We know that Koetter prefers to have five receivers active for a game, and we saw on Sunday exactly why. Had they come into that contest with only four, they wouldn't have had the personnel to run three-wide after the early injuries to Humphries and Shorts.

"The four wideout thing was out of necessity," said Koetter back in early October, after his team had been forced to play two games with only four receivers active. "That's not a pretty picture because if somebody goes down and you're down to three, you're really holding on, or if someone just needs to rest."

However, the situation may be a little bit different now, and Kenneth hits on the reason: Charles Sims. The third-year running back, who was such a productive complement to Doug Martin last season, is expected to return from injured reserve this week and be active against the Saints on Sunday. If and when that happens, the Bucs will suddenly be loaded in the backfield after many weeks in which they could barely scratch together a full complement of backs. Martin, Sims and Jacquizz Rodgers will all now be available, and rookie running back Peyton Barber has steadily improved. Rodgers and Barber both play on special teams, as well, so the team could be motivated to keep all four tailbacks active on game day.

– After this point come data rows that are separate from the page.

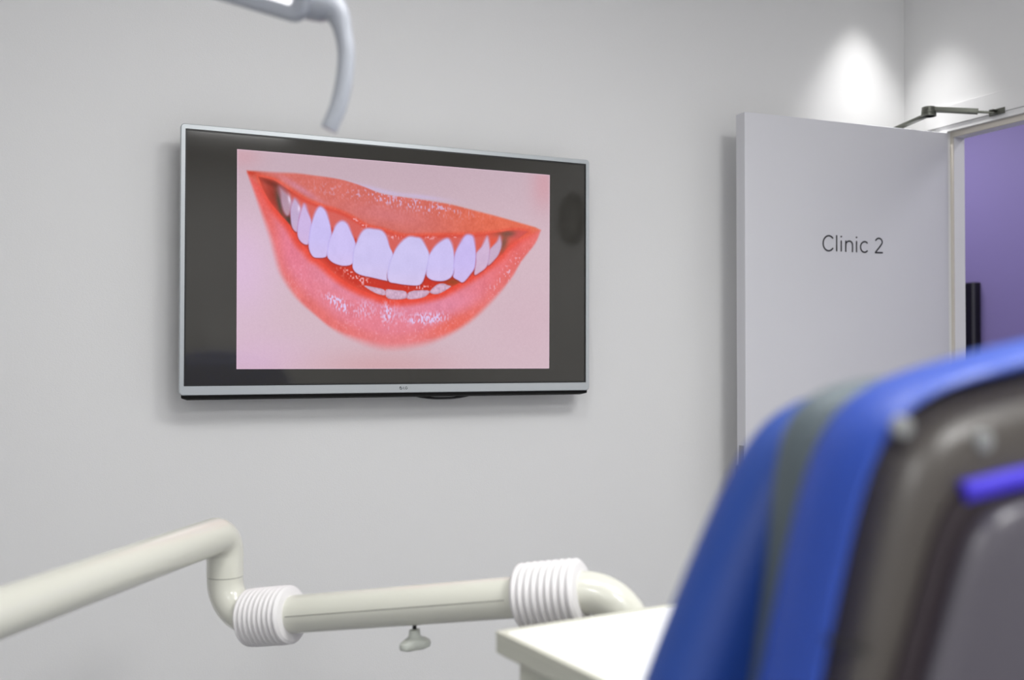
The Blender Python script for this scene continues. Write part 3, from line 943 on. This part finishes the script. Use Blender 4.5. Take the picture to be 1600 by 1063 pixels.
# fold of the liner at the near-left corner
liner = bake_origin(obj('tray_liner', ln, M['paper'], None, False))
tag(liner, 'plain white liner sheet lying on the cream cabinet top', 'liner')

# ------------------------------------------------------------------ dental chair, seen from behind its backrest
ANG = math.radians(20)
hF = Vector((FWD.x, FWD.y, 0)).normalized()
cu = (RGT * math.cos(ANG) + hF * math.sin(ANG)).normalized()
wh = (-RGT * math.sin(ANG) + hF * math.cos(ANG)).normalized()
TIL = math.radians(4)
cv = (Vector((0, 0, 1)) * math.cos(TIL) - wh * math.sin(TIL)).normalized()
cw = (wh * math.cos(TIL) + Vector((0, 0, 1)) * math.sin(TIL)).normalized()
O_C = P(1400, 610, 0.56)


def to_uv(px, py, w):
    p = on_plane(px, py, O_C + cw * w, cw) - O_C
    return (p.dot(cu), p.dot(cv))


UC = 0.235                                            # centre line of the backrest


def half_outline(pix, w, tail, u_top, v_top):
    """left half traced bottom to top, mirrored about the centre line -> closed loop"""
    left = [to_uv(x, y, w) for x, y in pix]
    (ua, va_), (ub, vb_) = left[0], left[1]
    du = (ub - ua) / (vb_ - va_)
    vbot = VB + (tail[0][1] - VB)
    tail = [(UC - 0.08, vbot - 0.004), (ua + du * (vbot - va_) + 0.035, vbot), (ua + du * (vbot + 0.03 - va_), vbot + 0.03), (ua + du * 0.5 * (vbot + 0.03 - va_), (vbot + 0.03 + va_) / 2)]
    (uy, vy), (uz, vz) = left[-2], left[-1]
    sl_t = (vz - vy) / (uz - uy) * 0.8
    ext = [(uz + (UC - uz) * f, vz + sl_t * (UC - uz) * (f - f * f / 2)) for f in (0.35, 0.7, 1.0)]
    left = tail + left + ext
    pts = left + [(2 * UC - u, v) for u, v in left[::-1] if abs(u - UC) > 1e-4]
    c = np.array(catmull(pts, 10, True))
    c = np.vstack([c, c[:1]])
    s = np.concatenate([[0], np.cumsum(np.linalg.norm(np.diff(c, axis=0), axis=1))])
    tt = np.linspace(0, s[-1], 241)[:-1]
    c = np.stack([np.interp(tt, s, c[:, 0]), np.interp(tt, s, c[:, 1])], 1)
    for _ in range(12):                       # relax traced kinks
        c = 0.5 * c + 0.25 * (np.roll(c, 1, 0) + np.roll(c, -1, 0))
    return [tuple(p) for p in c]


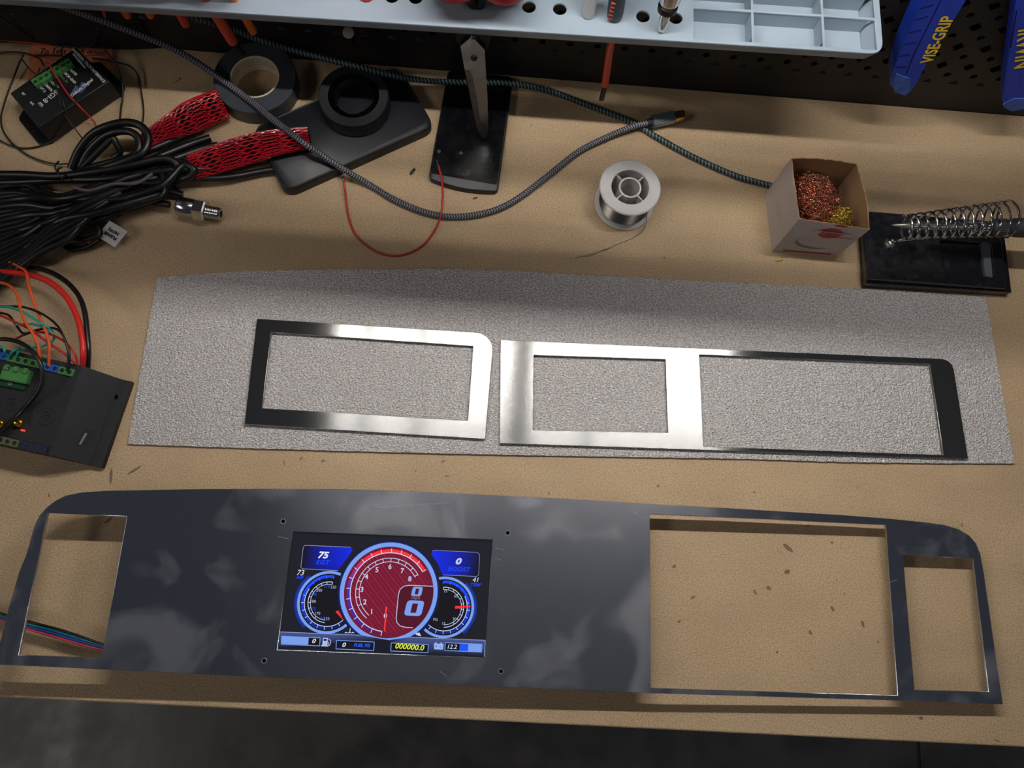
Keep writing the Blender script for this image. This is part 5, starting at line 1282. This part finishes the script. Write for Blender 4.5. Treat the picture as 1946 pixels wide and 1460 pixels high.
# raised marks
M_EMB = mat('embossed', (34, 34, 38), .45)
for cx_, cy_, r in ((65, 960, .0050), (285, 1035, .0072)):
    p = eq(cx_, cy_, CZ); tube('raised_ring', [p + Vector((r * math.cos(2 * math.pi * k / 32), r * math.sin(2 * math.pi * k / 32), 0)) for k in range(32)], .0003, M_EMB, t, seg=6, raw=True, closed=True)
    tube('raised_mark', [p + Vector((-r * .5, -r * .1, 0)), p + Vector((-r * .1, r * .1, 0)), p + Vector((r * .5, r * .05, 0)), p + Vector((0, -r * .4, 0))], .0003, M_EMB, t, seg=6)
    tube('raised_mark', [p + Vector((-r * .4, r * .4, 0)), p + Vector((0, r * .55, 0)), p + Vector((r * .5, r * .4, 0))], .0003, M_EMB, t, seg=6)

# controller wires
def ew(label, pts, z, r, m_):
    zz = list(np.interp(np.linspace(0, 1, len(pts)), np.linspace(0, 1, len(z)), z))
    return tag(tube('hookup_wire', [eq(x, y, q) for (x, y), q in zip(pts, zz)], r, m_, None, seg=8), label, 'wire', 'wires into the controller')
ew('orange wire right of the other orange one, into the blue terminal', [(60, 60), (120, 90), (165, 125), (182, 210), (220, 330), (260, 430), (290, 500), (310, 580), (310, 640), (308, 715)], [.012, .02, .026, .03, .034, .036, .038, .038, .0318], .0012, M_ORANGE)
ew('left orange wire running down into the green terminals', [(-60, 185), (0, 190), (60, 210), (110, 270), (130, 360), (160, 440), (200, 500), (230, 560), (245, 610), (250, 690)], [.012, .018, .026, .032, .036, .038, .038, .038, .0318], .0012, M_ORANGE)
ew('thick bright red wire curving into the top corner of the controller', [(0, 120), (60, 125), (180, 140), (300, 180), (400, 260), (460, 350), (500, 450), (520, 560), (525, 640), (522, 722)], [.010, .016, .022, .026, .03, .034, .036, .036, .0262], .0025, M_REDB)
ew('thick black wire beside the thick red one', [(150, 95), (230, 100), (330, 130), (430, 195), (500, 280), (535, 380), (548, 500), (556, 600), (556, 650), (553, 725)], [.008, .012, .018, .024, .03, .034, .034, .032, .0243], .0022, M_RUBBER)
ew('upper teal wire arching over the thin red wires', [(-60, 335), (0, 340), (80, 350), (170, 390), (250, 440), (300, 470), (330, 500)], [.02, .026, .034, .038, .036, .03], .0011, M_TEAL)
ew('teal wire looping back to the green terminals', [(100, 455), (190, 450), (260, 468), (322, 500), (340, 540), (310, 575), (250, 592), (160, 602), (115, 630), (98, 668)], [.03, .034, .034, .03, .028, .034, .036, .0318], .0010, M_TEAL)
ew('short teal wire bent into the left terminals', [(150, 603), (110, 608), (75, 630), (58, 662)], [.036, .038, .037, .0318], .0010, M_TEAL)
ew('shortest teal wire at the picture edge above the blue terminals', [(-40, 585), (0, 590), (25, 605), (28, 625), (20, 652)], [.034, .036, .037, .036, .0318], .0010, M_TEAL)
ew('thin dark red wire running straight to the controller corner', [(-50, 370), (0, 395), (100, 440), (200, 490), (290, 560), (380, 620), (440, 665), (480, 705)], [.018, .024, .03, .034, .036, .036, .034, .0305], .0010, M_RED)
ew('thin dark red wire arched over the others at the corner', [(100, 545), (150, 520), (220, 502), (300, 510), (380, 545), (440, 590), (475, 650), (490, 705)], [.014, .022, .028, .03, .034, .036, .034, .0298], .0010, M_RED)
ew('thin black wire arching from the left to the terminal corner', [(-40, 335), (40, 340), (150, 345), (270, 390), (360, 460), (405, 540), (428, 620), (430, 680), (425, 745)], [.022, .028, .034, .038, .04, .038, .036, .0318], .0010, M_RUBBER)
ew('thin black wire weaving under the red wires', [(-40, 370), (0, 380), (60, 400), (110, 470), (150, 510), (230, 490), (320, 475), (380, 500), (420, 570), (438, 640), (432, 745)], [.016, .02, .024, .026, .03, .034, .036, .036, .0318], .0010, M_RUBBER)
ew('black cable looping down over the controller face', [(-60, 545), (0, 545), (60, 550), (130, 570), (200, 620), (250, 690), (268, 770), (250, 855), (205, 925), (150, 985), (90, 1050), (0, 1135), (-80, 1190)], [.038, .040, .042, .046, .048, .046, .042, .038, .034, .036, .036, .036], .0018, M_RUBBER)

That would be a change. Koetter noted on Monday that the team usually keeps a total of 12 active players between the running back, receiver and tight end groups. The usual alignment this season has been five receivers, four tight ends and three running backs, but he mentioned that it was possible they might go for a different arrangement this Sunday. I would suspect that would have to do with the return of Sims; if you keep up four backs you're going to have to go with either four receivers and four tight ends or five receivers and three tight ends.

Keep in mind what a great pass-catcher Sims is. If you're going to run with one fewer receiver than usual – one option if Humphries is ruled out before Sunday and no additional receivers are added to the 53-man roster – it would help if one of your running backs could be a significant part of the passing attack.